First, the screen. Quad HD. That means resolution that is four times HD, but not four times the screen resolution in the comparable iPhone 6s Plus, which remains stuck at 1080p HD. The CPU is quad-core, too, and the Note 7 comes with a real headphone jack and the new USB-C universal connector, all in a package that weighs slightly less than Apple's own flagship smartphone. Samsung's screens in the past two years have eclipsed the iPhone's screen and while resolution differences are not easily visible between the two, the colors pop out more on the premium Galaxy models.
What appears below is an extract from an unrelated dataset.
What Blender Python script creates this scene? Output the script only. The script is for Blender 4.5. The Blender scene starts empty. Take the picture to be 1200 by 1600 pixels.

Second, Note 7 may have the best camera in a smartphone, part of the leap frog with Apple every six months. Storage is of the expandable version, up to 256GB, and the battery is massive (probably necessary to power the gazillion pixels on the screen and make the quad-core CPU do something other than idle).

Finally The Fail

As much as the specifications are drool worthy, the Note 7 falls short in what is arguably the most critical consideration.

Software.

Sure, it runs the last latest Android OS, Android 6.0 Marshmallow, but already Android Nougat is hitting the streets and Samsung says an update won't be available for months. That's the problem. Marshmallow has been out about a year and it's managed to engage only around 15-percent of the Android base, while iOS 9.x, launched about a year ago, too, has penetrated over 90-percent of all iOS devices.

Even worse for Samsung is the company's utter dependence upon Google. Granted, Android is free, but that means Samsung has competitors at the low end with cheaper smartphones that do exactly the same thing as any Galaxy or Note or Edge or whatever. They all run Android, so they're not easily differentiated one from another. Compare that problem with iPhone and iPad, both substantially different with usability and app quality from Android devices.

I like the Samsung hardware, but using Android and Google Play Store apps leaves me wanting. My iPhone.